The US embassy’s move to Battersea reflects the country’s standing in the world, writes Peter Smisek
Buildings may or may not have the power to convey any explicit messages in their own right – but the location of an embassy is apparently, still, ‘yugely symbolic’ as some might say. It turns out that the old developer adage ‘location, location, location’ is even more important, when it comes to building diplomatic ties and trying to impress foreign governments, than with other real estate.
Take the former American embassy in London: a gilded midmod extravaganza by Eero Saarinen that took up a whole side of Grosvenor Square in the middle of Mayfair, Or, as the US President tweeted in his inimitable style, ‘the best located and finest embassy in London’. Incidentally, the UK version of the Monopoly board agrees, making you wonder if that’s where Trump’s knowledge of Prime Central London comes from. Sadly, neither Wandsworth, Nine Elms, Battersea nor Vauxhall – the neighbourhoods one might reasonably name as the location of the new US embassy – are to be found on the board. Sad!
And so the almost elegant glass-cube by Kieran Timberlake stands stranded on what is very much the wrong side of the Thames in real estate terms, surrounded by dreary New London Vernacular high-rises that, at least if current reports are to be believed, might not actually find buyers any time soon. If that wasn’t enough to make you despair, the hoardings proudly declare: “London is our city, Embassy Gardens is our home, Eg: life, captured on Instagram”.
Still, at least the tube extension is underway, which, as any Londoner knows, instantly makes at least a ‘somewhere’ out of a previous ‘nowhere’. Not exactly a ringing endorsement of a glamorous locale, but it could be worse.

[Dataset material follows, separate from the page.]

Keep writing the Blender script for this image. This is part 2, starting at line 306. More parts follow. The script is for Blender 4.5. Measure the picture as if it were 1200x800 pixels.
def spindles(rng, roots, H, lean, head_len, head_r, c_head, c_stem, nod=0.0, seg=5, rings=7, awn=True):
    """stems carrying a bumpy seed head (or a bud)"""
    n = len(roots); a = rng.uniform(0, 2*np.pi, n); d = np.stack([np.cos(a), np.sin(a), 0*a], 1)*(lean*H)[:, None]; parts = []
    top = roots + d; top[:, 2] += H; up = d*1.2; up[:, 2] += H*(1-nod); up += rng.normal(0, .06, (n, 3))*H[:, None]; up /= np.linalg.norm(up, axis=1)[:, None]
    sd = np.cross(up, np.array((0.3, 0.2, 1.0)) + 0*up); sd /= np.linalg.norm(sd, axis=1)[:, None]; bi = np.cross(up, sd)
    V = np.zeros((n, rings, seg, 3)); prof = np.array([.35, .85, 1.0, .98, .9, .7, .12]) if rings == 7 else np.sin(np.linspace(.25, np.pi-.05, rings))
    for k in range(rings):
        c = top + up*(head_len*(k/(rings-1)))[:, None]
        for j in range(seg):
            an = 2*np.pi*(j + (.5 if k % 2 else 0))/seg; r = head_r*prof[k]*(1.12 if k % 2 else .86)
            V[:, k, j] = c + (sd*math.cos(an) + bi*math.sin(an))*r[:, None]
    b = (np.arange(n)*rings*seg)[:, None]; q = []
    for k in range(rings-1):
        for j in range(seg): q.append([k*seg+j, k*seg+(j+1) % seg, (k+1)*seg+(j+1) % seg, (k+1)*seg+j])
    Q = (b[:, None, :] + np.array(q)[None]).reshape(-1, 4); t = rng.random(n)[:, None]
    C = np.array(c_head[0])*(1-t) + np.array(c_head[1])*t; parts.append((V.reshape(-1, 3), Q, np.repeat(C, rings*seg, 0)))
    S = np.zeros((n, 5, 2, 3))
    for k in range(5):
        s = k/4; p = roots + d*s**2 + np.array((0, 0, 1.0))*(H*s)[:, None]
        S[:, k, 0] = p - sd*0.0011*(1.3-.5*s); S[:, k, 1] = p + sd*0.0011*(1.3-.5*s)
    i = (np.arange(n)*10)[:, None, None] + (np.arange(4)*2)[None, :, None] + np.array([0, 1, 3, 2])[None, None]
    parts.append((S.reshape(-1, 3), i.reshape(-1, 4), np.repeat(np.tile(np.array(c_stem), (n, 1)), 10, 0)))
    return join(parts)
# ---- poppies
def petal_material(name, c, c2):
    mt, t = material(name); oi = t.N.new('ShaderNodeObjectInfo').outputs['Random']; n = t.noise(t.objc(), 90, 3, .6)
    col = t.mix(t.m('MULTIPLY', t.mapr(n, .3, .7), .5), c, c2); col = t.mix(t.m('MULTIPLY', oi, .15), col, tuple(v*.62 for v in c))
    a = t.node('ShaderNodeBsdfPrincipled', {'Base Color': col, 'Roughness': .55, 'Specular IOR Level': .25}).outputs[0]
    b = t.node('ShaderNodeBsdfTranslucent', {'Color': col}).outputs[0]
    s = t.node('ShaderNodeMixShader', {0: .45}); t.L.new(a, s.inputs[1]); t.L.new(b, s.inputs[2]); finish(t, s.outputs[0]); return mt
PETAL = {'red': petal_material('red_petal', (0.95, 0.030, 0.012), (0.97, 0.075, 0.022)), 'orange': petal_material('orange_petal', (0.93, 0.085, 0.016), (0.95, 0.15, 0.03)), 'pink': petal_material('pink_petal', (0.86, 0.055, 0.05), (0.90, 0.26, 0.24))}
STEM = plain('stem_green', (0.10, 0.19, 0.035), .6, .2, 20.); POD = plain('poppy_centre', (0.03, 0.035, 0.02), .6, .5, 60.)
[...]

US Embassy in Battersea under construction, image courtesy of David Holt, CC 2.0
If US embassies once purported to be proud beacons of democracy designed by the country’s finest architects, rightfully taking their place among the finest buildings of various global capitals. But with the US continually flexing its muscle on the world stage, the backlash against its symbols abroad began to become increasingly violent. Now, embassies hide behind layers of security measures: fences, soft landscaping, bollard-hedges, moats (though regretfully without sharks or crocodiles) and whatever else they can reasonably call street furniture. You can dress these up as nicely as you like – and the Embassy Perimeter Improvement Concepts and Design Guidelines document published by the US Department of State does present a number of attractive options – but ultimately a moat is a moat, a 3m fence a 3m fence, and soft landscaping is not a workable solution in densely urbanised areas. And so embassies move out to an off-location where there’s room to spread out, hunker down and pull up the drawbridge.
The same thing happened in my adopted home town, The Hague. Here, the American embassy stood in the city centre, flanked by the country’s High Court, across the street from the Ministry of Finance and the Royal Theatre. The Dutch parliament itself was about 5 minutes’ walk away. The building was located on one of the grandest green spaces in town, its rather forbidding appearance courtesy of Marcel Breuer. But in the early noughties, a tall fence and a couple of supposedly temporary police boxes appeared. A few years later, it was concluded that even with this new, wide, unwelcome and unwelcoming perimeter, the embassy simply had to move somewhere with enough space to construct a new Fortress America. Opening later this year, the disappointing edifice is somewhere along a trunk road in Wassenaar, a leafy, but a rather bland suburb. Its immediate neighbour is a gardening centre. The bigger you are, the harder you fall…
The United States, after being the world’s sole superpower for the last 25 years, seems unsure about continuing to play this role, hence the spectacular shock of the 2016 election. There are contradictions, of course: Trump wants to put America first, but cannot stand the inevitable the loss of the country’s special status – he wants to have his cake and eat it. It’s not a process that began with him: it was the Obama administration that sold off the Saarinen building to the Qatari Diar to be turned into a luxury hotel.
If those heady days of seemingly benign neoliberalism continued unbroken, president Clinton would have cut the ribbon in January and spoken about how the US embassy has relocated to a new centre of an open, cosmopolitan London, and how her country is dedicated to making the world a better place – just like the embassy’s presence makes Battersea Nine Elms a better place. It may have rung hollow, particularly given how grim Battersea remains, but at least the message would have been positive.
But that’s not the world we live in – Trump, rightly anxious about America’s place in a newly emerging multi-polar world, lashed out to avoid any suggestion of his responsibility for the country’s slowly diminishing international standing. The move of an embassy is only charged with meaning because of the convergence of international politics and the anxieties (or aspirations) of its proprietor. The new US Embassy is off location – but this perception is shaped as much by the president’s insistence that this is the case as by its exclusive but ultimately drab and speculative surroundings. There is a small silver lining however: this should be a call to arms – both for our cities and for our politics – to develop a more grassroots, inclusive and positive version of both.